We must not be silenced
In her Jan. 18 Boston Globe column “For bishops, wrong fight,” Eileen McNamara not only misses the point of the bishops’ position on marriage but she also misinforms her readers. She says that, in their 1 million-piece mailing on marriage, the bishops did not answer a fundamental question.
McNamara incorrectly claims that the bishops “fail to specify the exact threat posed by couples, many with children, who want nothing more than to legalize their status as a family. How such a plea for stability undermines the rearing of children remains a mystery.”
Fortunately, more than 1 million Catholics will be able to read the answer for themselves when they receive the mailer that, contrary to her assertion, addresses the issue.
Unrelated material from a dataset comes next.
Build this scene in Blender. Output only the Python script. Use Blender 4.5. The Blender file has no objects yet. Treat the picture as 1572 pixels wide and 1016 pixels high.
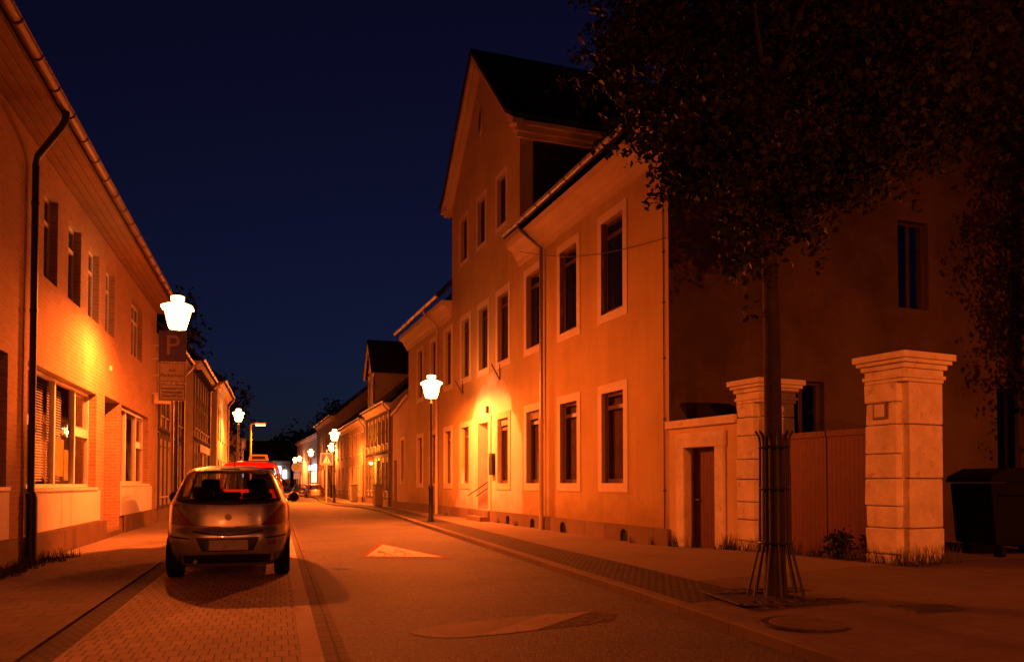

The mailer states: “The marital union ... provides the best conditions for raising children: namely, the stable, loving relationship of a mother and father present only in marriage. The state rightly recognizes this relationship as a public institution in its laws because the relationship makes a unique and essential contribution to the common good …
“When marriage is redefined so as to make other relationships equivalent to it, the institution of marriage is devalued and further weakened. The weakening of this basic institution at all levels and by various forces has already exacted too high a social cost.”
McNamara’s attempt to undermine the effort of the Church to urge the faithful to uphold the traditional definition of marriage serves as a good example of the “full-scale campaign through the media to shame concerned citizens into silence” that the four bishops of Massachusetts denounced in their recent statement on the mailer.
It is interesting that often those who most strongly advocate for tolerance become fiercely intolerant when it comes to members of the Church making their voice heard on public policy issues.
We are living in an historic moment. If those who wish to change the definition of marriage succeed, the impact on our culture will be enormous. In their statement, the bishops acknowledge the fact that “people may be hesitant to act for fear of being falsely labeled as bigots or intolerant.”
We should not allow ourselves to be silenced. McNamara’s diatribe and those like it simply provide further evidence of the necessity to speak out and do everything in our power to overturn the Supreme Judicial Court’s decision to redefine marriage.